20-Year Deal With Tribe Dead After Legislature Fails To Act


Florida lawmakers on Friday rejected a new gambling compact with the Seminoles, putting the state’s cut of the multi-billion-dollar tribal gambling market in the Sunshine State at risk.

Late last year, Florida Gov. Rick Scott negotiated a new gambling compact that would have given the state $3 billion in revenue sharing payments over the next seven years, and perhaps billions more over the following 13 years. The Seminoles would have been able to offer craps and roulette under the deal—unlike any other gambling facility in the state. The tribe already has blackjack exclusivity.

“Going into today we knew full well that the gaming bills were on life support,” Rep. Jose Felix Diaz, a Miami Republican, told the Associated Press. “The House was hoping for a miracle, but by the close of the day we saw one was not coming and had no option but to pull the plug.”

Another lawmaker commented: “Every time you put a gaming bill up in the Florida Legislature it’s like throwing a side of beef into a shark tank.”

Early last month, the House Regulatory Affairs Committee approved the agreement, which at the time provided some hope that the new deal would navigate through the legislature successfully.

Florida’s legislature was tasked with ratifying the deal, and thanks to it not doing so, the Seminoles are now operating blackjack at their seven casinos without a compact.
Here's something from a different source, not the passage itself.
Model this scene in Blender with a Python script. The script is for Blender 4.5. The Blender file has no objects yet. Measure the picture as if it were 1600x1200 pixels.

The state said it wants the tables removed. The tribe said it would be adding jobs and investing more than $1 billion into its existing gambling facilities if the deal were approved.

Gov. Scott has said that 3,700 workers will lose their jobs if lawmakers failed to act.

The 2010 compact between the state and the Seminoles expired last year. Both parties have filed federal lawsuits over the situation, with the Seminoles continuing business as usual in the meantime. Tribal gaming in the United States is regulated by the federal government.

Despite the current lack of a compact, the tribe is still giving the state money. That could soon end, if Florida loses in court. Florida has the third largest tribal gaming market in the country, trailing only California and Oklahoma. The Sunshine State’s casino market is worth roughly $2.4 billion annually, but that doesn’t include its commercial gambling facilities.

The new compact would have allowed pari-mutuels to stop racing on site but continue with casino operations, such as their poker rooms and slot machines. Some view this change, dubbed “de-coupling,” as an unwanted expansion of gambling in the Sunshine State.

Florida has had a hard time over the past several years with reforming its gambling industry. In 2014, Las Vegas Sands Corp., the largest casino developer in the world in terms of revenue, abandoned its lobbying efforts to build a multi-billion-dollar casino in South Florida because of the role the Seminoles play in the state’s gambling landscape.